“Fraud in banking, fraud in message”
April 23, 2010, 3:00am

By Mike Lux — Openleft.com

The stakes in the war over financial reform are deadly serious, but I also have to admit it is fun to watch. It has dawned on politicians of both parties that voters’ anger at Wall Street is not fading anytime soon, and that the usual insider establishment political tactics aren’t working exactly the way they usually do. I have heard a peep lately whining about class warfare because, well, everyone is doing it whether they mean it or not. Republicans and certain Democrats who have taken a lot of money from Wall Street are trying to sound populist, but they are getting nervous that they may have to face some tough decisions on votes around certain amendments. It happened in the House when Alan Grayson forced a vote on opening up the Federal Reserve to an audit, and the banking lobbyists that control the Federal Reserve weren’t able to defeat the amendment in a public vote on the floor, and it may well happen again in the Senate on some amendments.

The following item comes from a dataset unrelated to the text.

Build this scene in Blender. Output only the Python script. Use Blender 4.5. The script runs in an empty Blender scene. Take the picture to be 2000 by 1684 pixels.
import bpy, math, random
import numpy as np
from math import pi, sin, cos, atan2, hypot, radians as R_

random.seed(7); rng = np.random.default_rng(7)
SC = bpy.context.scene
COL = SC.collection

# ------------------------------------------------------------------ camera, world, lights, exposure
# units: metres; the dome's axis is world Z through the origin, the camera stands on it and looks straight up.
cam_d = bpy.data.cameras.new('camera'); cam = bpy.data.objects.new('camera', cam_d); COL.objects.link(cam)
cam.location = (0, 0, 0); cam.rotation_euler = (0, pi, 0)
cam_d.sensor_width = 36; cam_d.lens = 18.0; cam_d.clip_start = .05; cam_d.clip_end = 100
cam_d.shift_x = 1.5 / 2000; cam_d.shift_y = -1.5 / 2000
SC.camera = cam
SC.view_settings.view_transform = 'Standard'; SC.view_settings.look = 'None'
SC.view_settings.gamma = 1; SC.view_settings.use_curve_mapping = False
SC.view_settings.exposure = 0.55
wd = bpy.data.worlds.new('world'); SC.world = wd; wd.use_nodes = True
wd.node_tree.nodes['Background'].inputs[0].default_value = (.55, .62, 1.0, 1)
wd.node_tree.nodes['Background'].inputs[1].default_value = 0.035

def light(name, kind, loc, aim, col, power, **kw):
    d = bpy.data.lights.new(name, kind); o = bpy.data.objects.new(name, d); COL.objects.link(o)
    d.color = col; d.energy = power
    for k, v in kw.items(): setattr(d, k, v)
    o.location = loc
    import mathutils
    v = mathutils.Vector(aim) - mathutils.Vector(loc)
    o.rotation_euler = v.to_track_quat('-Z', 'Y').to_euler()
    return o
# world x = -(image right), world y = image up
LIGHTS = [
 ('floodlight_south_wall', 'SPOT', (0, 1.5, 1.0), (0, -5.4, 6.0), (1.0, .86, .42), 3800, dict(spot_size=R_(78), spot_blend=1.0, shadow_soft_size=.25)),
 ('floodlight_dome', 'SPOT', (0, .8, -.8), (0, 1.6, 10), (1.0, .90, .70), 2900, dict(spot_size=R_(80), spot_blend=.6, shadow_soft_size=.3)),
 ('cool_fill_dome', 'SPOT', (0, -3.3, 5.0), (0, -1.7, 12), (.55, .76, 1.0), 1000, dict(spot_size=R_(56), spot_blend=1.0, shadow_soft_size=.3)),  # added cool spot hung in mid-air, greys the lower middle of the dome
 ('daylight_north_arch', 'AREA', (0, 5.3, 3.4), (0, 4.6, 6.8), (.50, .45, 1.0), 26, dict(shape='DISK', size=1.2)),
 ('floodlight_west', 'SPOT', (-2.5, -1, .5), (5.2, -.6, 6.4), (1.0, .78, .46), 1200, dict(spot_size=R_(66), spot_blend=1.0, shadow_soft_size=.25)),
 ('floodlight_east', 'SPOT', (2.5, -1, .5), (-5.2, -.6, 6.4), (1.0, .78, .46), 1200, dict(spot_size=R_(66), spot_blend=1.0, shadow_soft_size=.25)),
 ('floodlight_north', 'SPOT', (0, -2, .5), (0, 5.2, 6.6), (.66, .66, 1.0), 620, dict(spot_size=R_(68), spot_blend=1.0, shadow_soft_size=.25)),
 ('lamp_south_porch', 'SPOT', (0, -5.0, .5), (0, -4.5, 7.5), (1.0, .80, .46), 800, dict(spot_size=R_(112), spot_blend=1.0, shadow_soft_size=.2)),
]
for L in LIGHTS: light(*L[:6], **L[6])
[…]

The Republicans have put themselves in a tricky situation by using the Frank Luntz talking points about how the bill encourages more Too Big To Fail bailouts. In the short run, it’s a good line, but now when they have to vote on specific amendments being offered to break up the big banks and bring them down to size, thus actually doing something real about the Too Big To Fail issue, they have put themselves in a very bad place. One amendment that will make them squirm for sure is the one just introduced by Sherrod Brown and Ted Kaufman. They call it the Safe Banking Act of 2010. It puts hard leverage and size caps financial institutions, limiting total assets to 3% of GDP for any financial company, and only 2% for banks. Given that the six biggest banks have holdings equal to over 60% of GDP, this bill would force the mega-banks to break themselves up. The bill also puts a hard cap of 6% on banks’ ability to leverage loans, making the ratio about 16-1 rather than the 50-1 or worse leveraging going on in recent years.

In the meantime, the battle on the issue is being joined off the senate floor by both progressive reformers and fake grassroots groups on the side of the bank lobby. The Roosevelt Institute put together a letter signed by 36 economists and businesspeople calling for a much stronger bill, while the bankers are funding phony front groups with an anti-bank progressive populist message opposing any bill (their cynicism would be stunning if they weren’t, well, the Wall Street bankers who destroyed the economy and then screamed for a bailout). Check out this unbelievably cheeky ad the bank front groups are running, and check out this superb segment on Rachel Maddow’s show last night where she exposed their game and nailed the hypocrites to the wall. We are going to see a lot more of this faux populism paid for by bailed out bankers before the year is through, and progressives have to be quick to expose it. Thanks to Rachel for calling out their lies last night.

Goldman Sachs, JP Morgan Chase, and these other mega-banks committed fraud in banking, and now they are committing fraud in messaging. The banking wars are in full scale battle mode. If we can continue to expose their fraud, we can win this battle. Here’s how I look at the House and Senate bills: they both have nuggets of gold, they both have some weak links, they both have some solid reasonable language, and neither goes far enough. But the big banks are overplaying a weak hand by this kind of blatant lying ad campaign, and we have a chance to isolate them even further in this debate. The potential for making the final bill better if the big banks get ostracized they way they deserve is huge. Forcing a vote on the Brown/Kaufman amendment is incredibly important. We might just win at least some of these battles in spite of the tens of millions being spent by the big boys on Wall Street.